◆ WHAT IS REQUIRED
Retype every line from the start of the entries below down to the line with "return (h & 0xffff) / 65535.0", both ends included; skip the pictures.

+ + +

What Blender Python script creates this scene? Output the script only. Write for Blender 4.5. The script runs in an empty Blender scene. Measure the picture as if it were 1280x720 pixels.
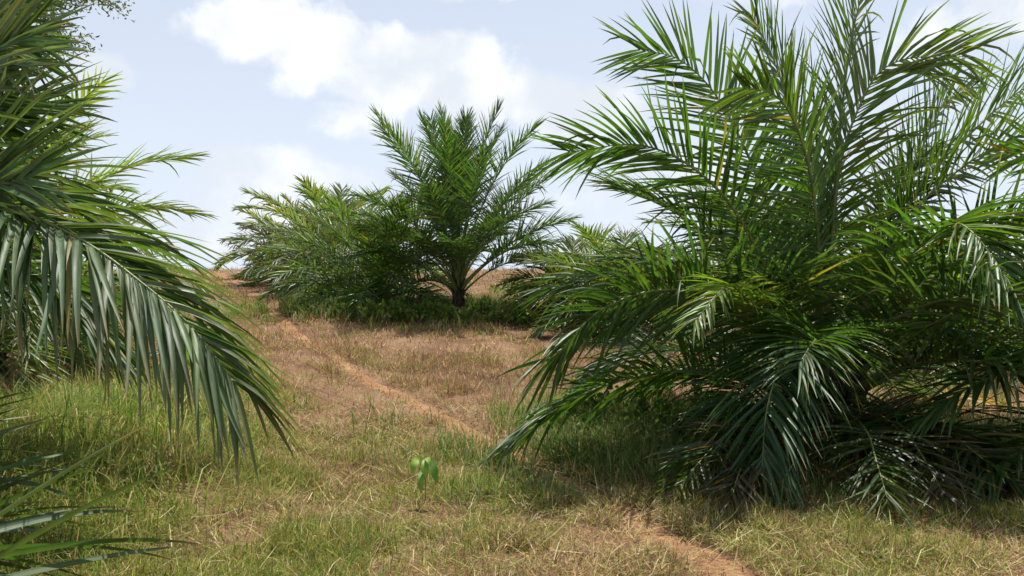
import bpy, math, random
import numpy as np
from mathutils import Vector

RNG = np.random.default_rng(7)
random.seed(7)
C = bpy.context.scene.collection
scene = bpy.context.scene
F = 1067.0
CAMZ = 1.6
R = math.radians

# ------------------------------------------------------------------ helpers
def P(px, py, Y):
    return np.array([(px - 640) / F * Y, Y, CAMZ - (py - 360) / F * Y])

def _hash(ix, iy, seed):
    h = (ix.astype(np.int64) * 374761393 + iy.astype(np.int64) * 668265263 + seed * 974634777) & 0x7fffffff
    h = ((h ^ (h >> 13)) * 1274126177) & 0x7fffffff
    h = h ^ (h >> 16)
    return (h & 0xffff) / 65535.0

def vnoise(x, y, seed=0):
    x = np.asarray(x, float); y = np.asarray(y, float)
    ix = np.floor(x); iy = np.floor(y)
    fx = x - ix; fy = y - iy
    fx = fx * fx * (3 - 2 * fx); fy = fy * fy * (3 - 2 * fy)
    a = _hash(ix, iy, seed); b = _hash(ix + 1, iy, seed)
    c = _hash(ix, iy + 1, seed); d = _hash(ix + 1, iy + 1, seed)
    return (a * (1 - fx) + b * fx) * (1 - fy) + (c * (1 - fx) + d * fx) * fy

def fbm(x, y, seed=0, octs=4):
    t = 0; amp = 0.5; s = 0
    for o in range(octs):
        t = t + amp * vnoise(x * 2 ** o + 17.3 * o, y * 2 ** o - 9.1 * o, seed + o); s += amp; amp *= 0.5
    return t / s

def sstep(a, b, x):
    t = np.clip((np.asarray(x, float) - a) / (b - a), 0, 1)
    return t * t * (3 - 2 * t)

_PY = np.array([-400, -60, 0, 4, 8, 12, 18, 25, 32, 36, 42, 60, 90, 400.])
_PZ = np.array([-6, -1.5, 0, 0.0, 0.13, 0.46, 1.06, 1.56, 2.12, 2.36, 2.30, 0.8, -2.0, -14.])
_gy = np.linspace(-400, 400, 8001)
_gz = np.interp(_gy, _PY, _PZ)
_k = np.hanning(41); _k /= _k.sum()
_gzs = np.convolve(np.pad(_gz, 20, mode='edge'), _k, mode='valid')

def ground_z(x, y):
    x = np.asarray(x, float); y = np.asarray(y, float)
    z = np.interp(y, _gy, _gzs)
    z = z + 0.22 * (fbm(x * 0.22 + 3, y * 0.22, 5, 3) - 0.5) * sstep(2, 10, y)
    z = z + 0.07 * (fbm(x * 1.1, y * 1.1, 9, 3) - 0.5)
    # low bank beside the track and softly raised ground on the left
    z = z + 0.40 * sstep(-1.2, -3.2, x) * (1 - sstep(9, 16, y))
    return z

def gpix(px, py):
    """point of the ground seen at a pixel of the photograph"""
    Y = np.linspace(1.5, 60, 6000)
    z = CAMZ - (py - 360) / F * Y
    x = (px - 640) / F * Y
    g = ground_z(x, Y)
    k = np.argmax(g >= z)
    return np.array([x[k], Y[k], g[k]])

def mesh_data(name, V, faces, mats, col=None, uv=None, smooth=True, midx=None):
    V = np.asarray(V, np.float32)
    me = bpy.data.meshes.new(name)
    me.vertices.add(len(V)); me.vertices.foreach_set('co', V.ravel())
    faces = [np.asarray(f, np.int32) for f in faces if len(f)]
    loops = np.concatenate([f.ravel() for f in faces])
    cnt = np.concatenate([np.full(len(f), f.shape[1], np.int32) for f in faces])
    start = np.concatenate([[0], np.cumsum(cnt)[:-1]]).astype(np.int32)
    me.loops.add(len(loops)); me.loops.foreach_set('vertex_index', loops)
    me.polygons.add(len(cnt)); me.polygons.foreach_set('loop_start', start)
    me.polygons.foreach_set('loop_total', cnt)
    if smooth: me.polygons.foreach_set('use_smooth', np.ones(len(cnt), bool))
    if midx is not None: me.polygons.foreach_set('material_index', np.asarray(midx, np.int32))
    if col is not None:
        col = np.asarray(col, np.float32)
        if col.shape[1] == 3: col = np.hstack([col, np.ones((len(col), 1), np.float32)])
        a = me.color_attributes.new('tint', 'FLOAT_COLOR', 'POINT'); a.data.foreach_set('color', col.ravel())
    if uv is not None:
        u = me.uv_layers.new(name='UVMap'); u.data.foreach_set('uv', np.asarray(uv, np.float32)[loops].ravel())
    for m in (mats if isinstance(mats, (list, tuple)) else [mats]): me.materials.append(m)
    me.update(calc_edges=True)
    return me

def obj(name, me, parent=None, loc=None):
    o = bpy.data.objects.new(name, me); C.objects.link(o)
    if parent is not None: o.parent = parent
    if loc is not None: o.location = [float(v) for v in loc]
    return o

def tag(o, label=None, cat=None, group=None, kind=None):
    if label: o['label'] = label
    if cat: o['category'] = cat
    if group: o['group'] = group
    if kind: o['kind'] = kind
    return o

def empty(name, loc, label, cat, group=None):
    o = bpy.data.objects.new(name, None); C.objects.link(o); o.location = [float(v) for v in loc]
    o.empty_display_size = 0.2
    return tag(o, label, cat, group)

def norm(v):
    return v / np.maximum(np.linalg.norm(v, axis=-1, keepdims=True), 1e-9)

def resample(pts, n, s0=0.0, s1=1.0):
    """Catmull-Rom through control points, n samples by arc length"""
    p = np.asarray(pts, float)
    p = np.vstack([2 * p[0] - p[1], p, 2 * p[-1] - p[-2]])
    out = []
    for i in range(1, len(p) - 2):
        t = np.linspace(0, 1, 24, endpoint=False)[:, None]
        a, b, c, d = p[i - 1], p[i], p[i + 1], p[i + 2]
        out.append(0.5 * ((2 * b) + (-a + c) * t + (2 * a - 5 * b + 4 * c - d) * t ** 2 + (-a + 3 * b - 3 * c + d) * t ** 3))
    out.append(p[-2][None])
    q = np.vstack(out)
    L = np.concatenate([[0], np.cumsum(np.linalg.norm(np.diff(q, axis=0), axis=1))])
    s = np.linspace(s0, s1, n) if np.isscalar(n) else np.asarray(n)
    return np.stack([np.interp(s * L[-1], L, q[:, k]) for k in range(3)], 1), L[-1]

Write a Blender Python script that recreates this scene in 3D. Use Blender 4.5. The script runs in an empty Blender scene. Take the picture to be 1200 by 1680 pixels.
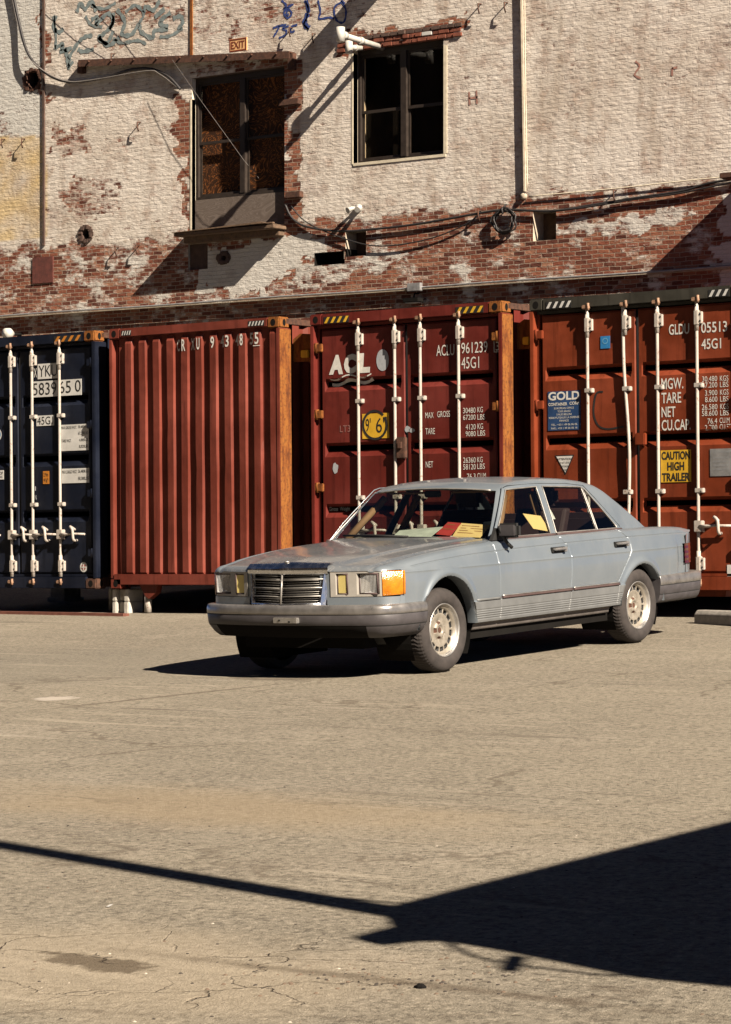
import bpy, bmesh, math, random
import numpy as np
from mathutils import Vector, Matrix
random.seed(7); rng = np.random.default_rng(7)
SC = bpy.context.scene
COL = SC.collection
R = math.radians

# ------------------------------------------------------------------ camera
TH, FPX, YH, CAMZ = 0.6439, 4320.8, 870.1, 1.59
CT, ST = math.cos(TH), math.sin(TH)
cd = bpy.data.cameras.new('camera'); cam = bpy.data.objects.new('camera', cd); COL.objects.link(cam)
cam.location = (0, 0, CAMZ); cam.rotation_euler = (R(90), 0, TH)
cd.sensor_fit = 'HORIZONTAL'; cd.sensor_width = 36; cd.lens = FPX / 1200 * 36
cd.shift_y = (YH - 840) / 1200; cd.clip_start = 0.1; cd.clip_end = 600
SC.camera = cam
# ------------------------------------------------------------------ sky and sun
SUN_PHI, SUN_EL = R(17.5), R(36.5)
tv = Vector((-math.cos(SUN_PHI) * math.cos(SUN_EL), math.sin(SUN_PHI) * math.cos(SUN_EL), -math.sin(SUN_EL)))
w = bpy.data.worlds.new('World'); SC.world = w; w.use_nodes = True
nt = w.node_tree; nt.nodes.clear()
sky = nt.nodes.new('ShaderNodeTexSky'); sky.sky_type = 'NISHITA'; sky.sun_disc = False
sky.sun_elevation = SUN_EL; sky.sun_rotation = math.atan2(-tv.x, -tv.y)
sky.air_density = 0.12; sky.dust_density = 0.0; sky.ozone_density = 1.0
bg = nt.nodes.new('ShaderNodeBackground'); bg.inputs[1].default_value = 0.05
out = nt.nodes.new('ShaderNodeOutputWorld')
nt.links.new(sky.outputs[0], bg.inputs[0]); nt.links.new(bg.outputs[0], out.inputs[0])
sd = bpy.data.lights.new('sun', 'SUN'); sd.energy = 5.0; sd.angle = R(0.5); sd.color = (1.0, 0.87, 0.72)
so = bpy.data.objects.new('sun', sd); COL.objects.link(so)
so.rotation_euler = tv.to_track_quat('-Z', 'Y').to_euler(); so.location = (10, -10, 30)
SC.view_settings.view_transform = 'Standard'; SC.view_settings.look = 'None'
SC.view_settings.exposure = 1.78; SC.view_settings.gamma = 1.0
SC.cycles.max_bounces = 8; SC.cycles.transparent_max_bounces = 16
SC.cycles.use_denoising = True

# ------------------------------------------------------------------ helpers
def G(u, n): return 0.01077 * u + 0.04037 * n
def P(px, py, n):
    """point on the plane y = n seen at a pixel of the 1200x1680 photograph (used once, to measure positions)"""
    a = (px - 600) / FPX; b = -(py - YH) / FPX
    t = n / (a * ST + CT)
    return (t * (a * CT - ST), n, CAMZ + t * b)
def GP(px, py):
    a = (px - 600) / FPX; b = -(py - YH) / FPX
    u, n = a * CT - ST, a * ST + CT
    t = CAMZ / (0.01077 * u + 0.04037 * n - b)
    return (t * u, t * n, G(t * u, t * n))

def tag(o, label=None, cat=None, group=None, kind=None):
    if label: o['label'] = label
    if cat: o['category'] = cat
    if group: o['group'] = group
    if kind: o['kind'] = kind
    return o
def empty(name, label, cat, loc, rot=(0, 0, 0), group=None):
    o = bpy.data.objects.new(name, None); COL.objects.link(o)
    o.location = loc; o.rotation_euler = rot; o.empty_display_size = .2
    return tag(o, label, cat, group)

def link_mesh(name, V, F, mats, parent=None, fm=None, smooth=False, loc=None):
    me = bpy.data.meshes.new(name)
    V = np.asarray(V, dtype=np.float32)
    if isinstance(F, np.ndarray):
        me.vertices.add(len(V)); me.vertices.foreach_set('co', V.ravel())
        k = F.shape[1]
        me.loops.add(F.size); me.loops.foreach_set('vertex_index', F.ravel().astype(np.int32))
        me.polygons.add(len(F))
        me.polygons.foreach_set('loop_start', np.arange(0, F.size, k, dtype=np.int32))
        me.polygons.foreach_set('loop_total', np.full(len(F), k, dtype=np.int32))
        me.update(calc_edges=True)
    else:
        me.from_pydata([tuple(map(float, v)) for v in V], [], F)
    if not isinstance(mats, (list, tuple)): mats = [mats]
    for m in mats: me.materials.append(m)
    if fm is not None: me.polygons.foreach_set('material_index', np.asarray(fm, dtype=np.int32))
    if smooth is True: me.polygons.foreach_set('use_smooth', np.ones(len(me.polygons), dtype=bool))
    elif smooth is not False: me.polygons.foreach_set('use_smooth', np.asarray(smooth, dtype=bool))
    me.validate(); me.update()
    o = bpy.data.objects.new(name, me); COL.objects.link(o)
    if parent is not None: o.parent = parent
    if loc is not None: o.location = loc
    return o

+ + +

◆ WRITTEN SOLUTION
What Blender Python script creates this scene? Output the script only. Write for Blender 4.5. The script runs in an empty Blender scene. Measure the picture as if it were 1280x720 pixels.
import bpy, math, random
import numpy as np
from mathutils import Vector

RNG = np.random.default_rng(7)
random.seed(7)
C = bpy.context.scene.collection
scene = bpy.context.scene
F = 1067.0
CAMZ = 1.6
R = math.radians

# ------------------------------------------------------------------ helpers
def P(px, py, Y):
    return np.array([(px - 640) / F * Y, Y, CAMZ - (py - 360) / F * Y])

def _hash(ix, iy, seed):
    h = (ix.astype(np.int64) * 374761393 + iy.astype(np.int64) * 668265263 + seed * 974634777) & 0x7fffffff
    h = ((h ^ (h >> 13)) * 1274126177) & 0x7fffffff
    h = h ^ (h >> 16)
    return (h & 0xffff) / 65535.0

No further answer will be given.